Spoilers for The Walking Dead –
Children playing tag with zombies looks like fiction on top of fiction, the kind of haunting parody that would creep out characters even in-universe. It happens though, in this episode. The central focus of the episode is Lizzie and Mika, Carol’s adopted daughters. Mika reminds her too much of Sophia, a young one far too innocent and devoid of aggression to survive this new world. Lizzie seems to have too much of what it takes, and a warped lack of understanding of zombies, even worse than when we first met Hershel. She thinks of them as pets, and cries when they’re destroyed. When we first met Lizzie she was even naming them, we find out she’s been feeding them rats (yes, it was her) but along the way we’ve seen other disturbing things. She plays around with blood with her feet, and puts knives through rabbits on a whim, even easier than killing a zombie, hell she takes to violence against living people easier than zombies. She can give in to fear when they overwhelm her, but not without guilt.
A beautiful secluded home with a well gives Carol a chance to educate her adopted daughters. Throughout the majority of the downtime, and the occasional action, she explains what this post apocalyptic life brings. She explains in damning detail, how destroying zombies and killing people are the new facts of life, how they will change you and what you will have to do to protect yourself and those you love. It’s a treatise on what the franchise is all about (one aspect anyway) and would make a great episode about learning lessons – if it didn’t all go so terribly wrong.

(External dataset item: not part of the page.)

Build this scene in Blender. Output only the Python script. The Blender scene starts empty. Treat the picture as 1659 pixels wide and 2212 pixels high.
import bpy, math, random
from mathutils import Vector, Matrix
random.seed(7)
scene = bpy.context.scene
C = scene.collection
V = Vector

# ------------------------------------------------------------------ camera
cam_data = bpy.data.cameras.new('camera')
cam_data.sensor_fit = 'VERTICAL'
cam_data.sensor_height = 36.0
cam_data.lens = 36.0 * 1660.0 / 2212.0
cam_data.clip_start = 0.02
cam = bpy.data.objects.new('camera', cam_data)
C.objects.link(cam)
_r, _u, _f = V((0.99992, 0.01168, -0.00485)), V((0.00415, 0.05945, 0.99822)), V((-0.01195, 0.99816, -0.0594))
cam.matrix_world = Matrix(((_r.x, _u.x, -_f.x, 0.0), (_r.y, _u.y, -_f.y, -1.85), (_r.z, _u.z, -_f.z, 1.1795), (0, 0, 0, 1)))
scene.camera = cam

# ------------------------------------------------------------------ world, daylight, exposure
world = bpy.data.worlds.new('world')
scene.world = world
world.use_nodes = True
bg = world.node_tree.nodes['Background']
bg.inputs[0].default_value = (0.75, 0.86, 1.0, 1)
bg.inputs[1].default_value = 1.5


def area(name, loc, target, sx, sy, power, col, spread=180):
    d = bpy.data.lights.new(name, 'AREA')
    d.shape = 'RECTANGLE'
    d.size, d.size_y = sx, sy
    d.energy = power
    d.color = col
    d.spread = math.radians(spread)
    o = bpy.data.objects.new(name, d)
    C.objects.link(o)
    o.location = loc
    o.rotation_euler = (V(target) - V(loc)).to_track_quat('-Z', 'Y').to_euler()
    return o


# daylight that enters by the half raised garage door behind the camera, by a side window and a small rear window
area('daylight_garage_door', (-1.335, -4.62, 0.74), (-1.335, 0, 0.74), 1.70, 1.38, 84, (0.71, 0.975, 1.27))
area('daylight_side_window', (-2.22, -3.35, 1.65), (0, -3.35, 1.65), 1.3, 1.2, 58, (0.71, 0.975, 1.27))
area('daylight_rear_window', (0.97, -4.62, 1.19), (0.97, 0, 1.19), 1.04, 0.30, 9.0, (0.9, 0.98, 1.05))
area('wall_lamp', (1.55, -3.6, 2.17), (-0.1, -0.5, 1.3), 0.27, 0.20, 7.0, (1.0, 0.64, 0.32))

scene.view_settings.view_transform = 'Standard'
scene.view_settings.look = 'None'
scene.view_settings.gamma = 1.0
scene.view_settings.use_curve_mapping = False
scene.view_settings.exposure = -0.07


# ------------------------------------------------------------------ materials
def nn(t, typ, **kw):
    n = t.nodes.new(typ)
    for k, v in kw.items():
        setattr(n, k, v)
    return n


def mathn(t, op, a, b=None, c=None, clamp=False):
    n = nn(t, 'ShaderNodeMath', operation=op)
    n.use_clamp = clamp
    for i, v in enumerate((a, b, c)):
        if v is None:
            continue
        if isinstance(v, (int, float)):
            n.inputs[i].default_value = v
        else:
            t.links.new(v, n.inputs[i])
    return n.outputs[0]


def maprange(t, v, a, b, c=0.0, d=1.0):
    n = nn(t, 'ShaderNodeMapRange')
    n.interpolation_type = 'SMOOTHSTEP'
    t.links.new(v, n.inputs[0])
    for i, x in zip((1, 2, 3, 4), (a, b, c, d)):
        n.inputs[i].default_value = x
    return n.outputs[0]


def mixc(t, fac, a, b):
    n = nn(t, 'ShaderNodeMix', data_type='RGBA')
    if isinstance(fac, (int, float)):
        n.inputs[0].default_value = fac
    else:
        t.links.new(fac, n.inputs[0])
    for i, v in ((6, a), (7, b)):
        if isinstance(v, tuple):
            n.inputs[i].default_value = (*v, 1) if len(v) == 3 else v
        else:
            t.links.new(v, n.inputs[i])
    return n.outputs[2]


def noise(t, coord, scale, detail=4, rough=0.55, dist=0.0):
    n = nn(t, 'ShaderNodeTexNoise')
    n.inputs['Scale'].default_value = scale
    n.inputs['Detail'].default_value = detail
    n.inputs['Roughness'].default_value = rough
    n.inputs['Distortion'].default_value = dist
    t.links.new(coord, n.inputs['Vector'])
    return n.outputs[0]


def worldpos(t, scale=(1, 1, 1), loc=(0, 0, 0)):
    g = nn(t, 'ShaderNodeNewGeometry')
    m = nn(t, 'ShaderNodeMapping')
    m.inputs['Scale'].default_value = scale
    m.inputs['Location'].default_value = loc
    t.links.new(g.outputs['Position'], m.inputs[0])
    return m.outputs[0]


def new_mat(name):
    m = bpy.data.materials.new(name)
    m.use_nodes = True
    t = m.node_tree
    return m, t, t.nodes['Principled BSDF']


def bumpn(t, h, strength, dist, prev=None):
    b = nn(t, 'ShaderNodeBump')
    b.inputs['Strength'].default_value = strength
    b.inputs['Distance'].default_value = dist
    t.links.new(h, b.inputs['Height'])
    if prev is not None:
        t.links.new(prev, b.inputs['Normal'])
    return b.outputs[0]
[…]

Lizzie kills her sister Mika, determined to turn her into a zombie doll and show Carol and Tyreese what great companions they can be, to make them “understand” her point of view. In the comic series, a similar story plays out with two brothers, Ben and Billy. In the comics, it seemed clearer that the world had warped the one brother into what he became. He never developed a sense of what death was, the concept changed before he could grasp it. Here, with Lizzie, it seems more like she has a fascination with the zombies. It’s almost like a coping mechanism. In the comics, Carl eventually takes it upon himself to put Ben down. No one else in the group could bring themselves to kill a child – Carl, being one himself, was the only one who could. As a fan of the comics, I don’t have any problem with these changes. While it was a defining moment for Carl, the alterations from the source material (even if this episode kept some of the exact lines) are not just piling up but also going through a domino effect. At this point, TV Carl seems too old, too above the level of other kids for it to work the same way. It’s also another way for the losses to mount for this Carol, who at this point more resembles the comic Andrea anyway. Seeing no other choice, Carol takes her out to a field and kills her. In her state of depression afterwards, she admits to Tyreese that she killed Karen and David, begging on his retribution. It’s an especially damning scene, as Tyreese had just come to trust her. It’s tense, but Tyreese won’t let her off that easy, preferring to force her to live with her pain. On top of all this, Brighton Sharbino acted the hell out of her scenes, so I really can’t complain about how it all played out.
Unable to stay in the cottage, but determined to survive and move on, Carol and Tyreese pack up Judith and leave for Terminus.
Sophia was sheltered, and died. Lizzie and Mika were educated, and died. Carol putting Lizzie down was even more disturbing than smashing walking corpses or killing the living in self-defense. Just when you think you know how bad it can get, it gets even worse. This episode may have been the most hopeless one yet.
Whew, that was intense! I’m going to go back to some nice pleasant Bethyl shipping now.
Are you sure they took Judith with them? At the end there were three wooden crosses on the graves, one of which had baby booties hanging from it.